Duke Energy’s Forcing People To Eat Their Losses
For years we never had power outages here. Now we average about once a month. The only thing that has changed is that Duke Energy now runs things, and since then service has gone to crap. Last year we had a major windstorm come through. Most of the area was without power for a week. […]
For years we never had power outages here. Now we average about once a month. The only thing that has changed is that Duke Energy now runs things, and since then service has gone to crap.
Last year we had a major windstorm come through. Most of the area was without power for a week. With such a disaster, long repair times are to be expected. That isn’t the problem. Instead this is what’s starting to piss people off:
There are just some things you don’t take lying down. For 70-year-old Shirley Hayes, that’s paying for Duke Energy’s windstorm losses.
Hayes, a resident of Hunter, said she was furious when she heard Duke Energy proposed raising its rates to collect its $31 million in costs from the September windstorm. Worse was finding out the company planned to roll the cost into a proposal already before the Public Utilities Commission of Ohio to raise its electric distribution service.

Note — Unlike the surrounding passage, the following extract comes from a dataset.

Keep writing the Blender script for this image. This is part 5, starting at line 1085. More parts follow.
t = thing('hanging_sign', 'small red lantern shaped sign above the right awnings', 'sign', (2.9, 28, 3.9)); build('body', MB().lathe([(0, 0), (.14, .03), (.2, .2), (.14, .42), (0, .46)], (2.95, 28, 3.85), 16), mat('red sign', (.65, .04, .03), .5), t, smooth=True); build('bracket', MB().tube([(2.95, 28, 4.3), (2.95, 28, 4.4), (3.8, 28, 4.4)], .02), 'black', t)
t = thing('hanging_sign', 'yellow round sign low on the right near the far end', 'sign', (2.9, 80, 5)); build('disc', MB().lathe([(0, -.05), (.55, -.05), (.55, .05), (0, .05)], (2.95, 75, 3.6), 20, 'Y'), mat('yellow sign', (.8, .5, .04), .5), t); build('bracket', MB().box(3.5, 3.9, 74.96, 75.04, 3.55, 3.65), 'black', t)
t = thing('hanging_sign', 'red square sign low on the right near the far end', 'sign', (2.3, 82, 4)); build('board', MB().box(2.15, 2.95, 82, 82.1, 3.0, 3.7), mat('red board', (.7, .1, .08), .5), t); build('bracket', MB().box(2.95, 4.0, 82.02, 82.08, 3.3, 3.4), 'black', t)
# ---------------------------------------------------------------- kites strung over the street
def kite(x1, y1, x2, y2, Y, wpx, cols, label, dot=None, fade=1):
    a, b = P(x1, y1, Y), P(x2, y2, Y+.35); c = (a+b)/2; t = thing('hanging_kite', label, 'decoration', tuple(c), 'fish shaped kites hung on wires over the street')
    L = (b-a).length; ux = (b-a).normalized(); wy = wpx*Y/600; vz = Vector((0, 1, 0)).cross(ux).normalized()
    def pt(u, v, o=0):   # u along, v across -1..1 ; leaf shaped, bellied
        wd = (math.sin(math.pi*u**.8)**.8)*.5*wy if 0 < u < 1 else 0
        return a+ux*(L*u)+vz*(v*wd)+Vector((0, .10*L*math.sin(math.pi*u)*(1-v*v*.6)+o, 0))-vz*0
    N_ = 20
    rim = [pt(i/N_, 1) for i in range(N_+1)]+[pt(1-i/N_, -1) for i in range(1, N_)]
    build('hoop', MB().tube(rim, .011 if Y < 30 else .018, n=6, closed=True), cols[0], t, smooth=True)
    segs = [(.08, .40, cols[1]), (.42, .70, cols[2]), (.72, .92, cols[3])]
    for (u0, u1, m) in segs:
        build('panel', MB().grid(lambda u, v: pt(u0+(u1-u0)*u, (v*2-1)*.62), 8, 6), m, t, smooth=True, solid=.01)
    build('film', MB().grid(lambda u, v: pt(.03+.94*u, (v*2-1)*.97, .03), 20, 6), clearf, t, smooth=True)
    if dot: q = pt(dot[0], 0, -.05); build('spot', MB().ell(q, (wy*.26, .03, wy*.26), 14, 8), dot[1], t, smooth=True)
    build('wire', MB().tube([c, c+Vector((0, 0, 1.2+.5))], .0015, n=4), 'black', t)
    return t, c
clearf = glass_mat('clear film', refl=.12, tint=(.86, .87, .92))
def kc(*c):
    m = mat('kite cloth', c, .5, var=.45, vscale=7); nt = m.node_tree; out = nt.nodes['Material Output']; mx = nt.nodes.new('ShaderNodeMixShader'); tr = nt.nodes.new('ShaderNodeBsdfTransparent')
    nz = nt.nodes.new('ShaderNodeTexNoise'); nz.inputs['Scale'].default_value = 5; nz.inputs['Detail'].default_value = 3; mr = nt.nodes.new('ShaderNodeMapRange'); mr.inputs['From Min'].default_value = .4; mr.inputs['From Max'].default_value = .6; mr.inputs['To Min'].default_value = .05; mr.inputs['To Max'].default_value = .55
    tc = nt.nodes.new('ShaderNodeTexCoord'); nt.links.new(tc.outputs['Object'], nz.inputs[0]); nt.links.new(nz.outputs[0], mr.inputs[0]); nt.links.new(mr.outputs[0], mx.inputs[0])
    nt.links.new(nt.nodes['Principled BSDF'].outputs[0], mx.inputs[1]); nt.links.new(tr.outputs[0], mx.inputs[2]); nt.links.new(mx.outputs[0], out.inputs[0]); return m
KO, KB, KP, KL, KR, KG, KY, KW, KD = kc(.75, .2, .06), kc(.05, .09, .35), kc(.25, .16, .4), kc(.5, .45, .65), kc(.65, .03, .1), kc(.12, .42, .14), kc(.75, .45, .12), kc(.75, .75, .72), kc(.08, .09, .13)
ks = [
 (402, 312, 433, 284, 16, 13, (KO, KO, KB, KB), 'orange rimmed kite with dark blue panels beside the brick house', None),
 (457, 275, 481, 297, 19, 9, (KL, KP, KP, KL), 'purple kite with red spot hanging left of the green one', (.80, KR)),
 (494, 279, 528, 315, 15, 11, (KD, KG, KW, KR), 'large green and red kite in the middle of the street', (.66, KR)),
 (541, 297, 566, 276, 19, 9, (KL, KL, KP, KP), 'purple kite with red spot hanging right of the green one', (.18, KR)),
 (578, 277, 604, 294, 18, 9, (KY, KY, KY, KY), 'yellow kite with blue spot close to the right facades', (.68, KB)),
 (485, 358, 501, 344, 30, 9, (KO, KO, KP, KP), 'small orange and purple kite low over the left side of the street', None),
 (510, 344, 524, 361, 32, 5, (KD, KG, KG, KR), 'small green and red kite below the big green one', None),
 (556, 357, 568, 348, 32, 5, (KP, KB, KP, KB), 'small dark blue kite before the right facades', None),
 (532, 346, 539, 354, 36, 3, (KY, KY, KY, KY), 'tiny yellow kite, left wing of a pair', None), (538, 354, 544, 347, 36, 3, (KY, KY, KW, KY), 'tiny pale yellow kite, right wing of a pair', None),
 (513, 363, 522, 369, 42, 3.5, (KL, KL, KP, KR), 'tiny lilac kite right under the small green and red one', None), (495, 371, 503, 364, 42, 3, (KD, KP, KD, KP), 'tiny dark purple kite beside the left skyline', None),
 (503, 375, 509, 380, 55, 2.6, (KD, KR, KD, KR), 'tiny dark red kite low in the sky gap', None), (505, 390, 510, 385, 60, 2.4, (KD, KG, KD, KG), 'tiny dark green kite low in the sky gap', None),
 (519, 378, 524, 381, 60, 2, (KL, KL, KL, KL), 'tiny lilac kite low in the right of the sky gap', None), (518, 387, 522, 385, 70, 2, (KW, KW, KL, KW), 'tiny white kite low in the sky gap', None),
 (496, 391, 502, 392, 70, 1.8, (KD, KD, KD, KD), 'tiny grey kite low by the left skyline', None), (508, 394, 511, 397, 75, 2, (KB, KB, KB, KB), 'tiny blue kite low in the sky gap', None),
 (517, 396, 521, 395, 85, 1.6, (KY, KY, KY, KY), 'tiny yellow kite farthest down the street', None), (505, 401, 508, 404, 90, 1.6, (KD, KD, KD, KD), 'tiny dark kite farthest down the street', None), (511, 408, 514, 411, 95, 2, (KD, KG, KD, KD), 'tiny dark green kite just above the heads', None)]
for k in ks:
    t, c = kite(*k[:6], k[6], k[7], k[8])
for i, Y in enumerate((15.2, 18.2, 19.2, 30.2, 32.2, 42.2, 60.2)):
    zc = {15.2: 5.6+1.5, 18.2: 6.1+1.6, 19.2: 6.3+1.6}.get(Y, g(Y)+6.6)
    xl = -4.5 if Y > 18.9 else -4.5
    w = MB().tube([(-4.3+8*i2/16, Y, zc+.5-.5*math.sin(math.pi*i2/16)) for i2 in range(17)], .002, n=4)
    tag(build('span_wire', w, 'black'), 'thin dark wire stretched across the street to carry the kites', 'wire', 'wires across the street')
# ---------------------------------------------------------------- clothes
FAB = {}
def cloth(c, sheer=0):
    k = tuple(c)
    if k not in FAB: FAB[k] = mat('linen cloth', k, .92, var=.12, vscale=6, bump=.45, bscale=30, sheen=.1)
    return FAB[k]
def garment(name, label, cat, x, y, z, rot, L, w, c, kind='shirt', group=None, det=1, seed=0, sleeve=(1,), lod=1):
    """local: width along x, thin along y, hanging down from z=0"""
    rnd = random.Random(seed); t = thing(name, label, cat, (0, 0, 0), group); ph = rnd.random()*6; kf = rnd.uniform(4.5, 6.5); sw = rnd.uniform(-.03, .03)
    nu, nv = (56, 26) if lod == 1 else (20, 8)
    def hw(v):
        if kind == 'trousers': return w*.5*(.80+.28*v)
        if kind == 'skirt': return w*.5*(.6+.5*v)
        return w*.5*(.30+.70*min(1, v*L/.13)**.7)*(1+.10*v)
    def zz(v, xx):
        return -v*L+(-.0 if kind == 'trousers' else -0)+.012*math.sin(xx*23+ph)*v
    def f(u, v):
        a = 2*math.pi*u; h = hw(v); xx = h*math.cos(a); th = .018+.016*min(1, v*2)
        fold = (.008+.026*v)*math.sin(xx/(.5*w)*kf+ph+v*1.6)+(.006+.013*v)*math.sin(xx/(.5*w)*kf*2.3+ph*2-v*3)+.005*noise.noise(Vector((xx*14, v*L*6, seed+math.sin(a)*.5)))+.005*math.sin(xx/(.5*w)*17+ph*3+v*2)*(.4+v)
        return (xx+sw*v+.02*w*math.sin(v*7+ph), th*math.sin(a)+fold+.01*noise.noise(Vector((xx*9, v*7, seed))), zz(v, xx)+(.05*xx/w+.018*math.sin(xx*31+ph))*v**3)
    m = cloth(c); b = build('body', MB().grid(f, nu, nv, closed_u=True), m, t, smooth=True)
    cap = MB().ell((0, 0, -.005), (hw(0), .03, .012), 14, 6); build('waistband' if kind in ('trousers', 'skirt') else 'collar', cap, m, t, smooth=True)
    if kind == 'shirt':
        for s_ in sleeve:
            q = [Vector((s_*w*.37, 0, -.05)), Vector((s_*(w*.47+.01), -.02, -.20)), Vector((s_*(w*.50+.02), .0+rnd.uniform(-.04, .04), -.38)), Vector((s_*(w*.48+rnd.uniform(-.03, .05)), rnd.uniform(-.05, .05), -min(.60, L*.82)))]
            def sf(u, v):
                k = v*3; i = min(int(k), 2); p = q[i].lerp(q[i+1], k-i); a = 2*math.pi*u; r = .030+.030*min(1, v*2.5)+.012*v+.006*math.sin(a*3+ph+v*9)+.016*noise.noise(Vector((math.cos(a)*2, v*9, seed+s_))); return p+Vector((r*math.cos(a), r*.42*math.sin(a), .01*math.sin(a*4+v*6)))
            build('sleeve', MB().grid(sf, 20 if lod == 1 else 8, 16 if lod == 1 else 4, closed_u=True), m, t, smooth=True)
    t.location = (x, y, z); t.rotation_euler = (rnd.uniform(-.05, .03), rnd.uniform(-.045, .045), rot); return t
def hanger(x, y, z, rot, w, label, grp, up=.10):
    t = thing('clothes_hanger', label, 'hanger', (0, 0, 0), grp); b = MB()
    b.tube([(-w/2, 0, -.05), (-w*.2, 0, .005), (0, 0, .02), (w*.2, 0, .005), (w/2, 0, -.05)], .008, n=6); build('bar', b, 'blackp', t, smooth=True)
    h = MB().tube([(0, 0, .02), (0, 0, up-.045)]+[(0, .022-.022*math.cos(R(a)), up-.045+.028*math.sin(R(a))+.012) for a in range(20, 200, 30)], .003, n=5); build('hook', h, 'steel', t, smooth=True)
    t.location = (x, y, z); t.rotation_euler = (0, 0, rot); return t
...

“It really ticked me off. I lost about $2,000 worth of stuff, plus windstorm damage (during the windstorm),” she said.
The rate increase “just really upset me because I had to eat my loss, my neighbors had to eat their loss, but Duke is trying to make us all eat theirs,” Hayes said.
Mrs. Hayes has hit the nail on the head. Everyone took a big hit from that storm. Food was lost, people couldn’t work, damage occurred – the list goes on. But recouping costs seems to be limited to the big corporations, while Joe average just has to suffer.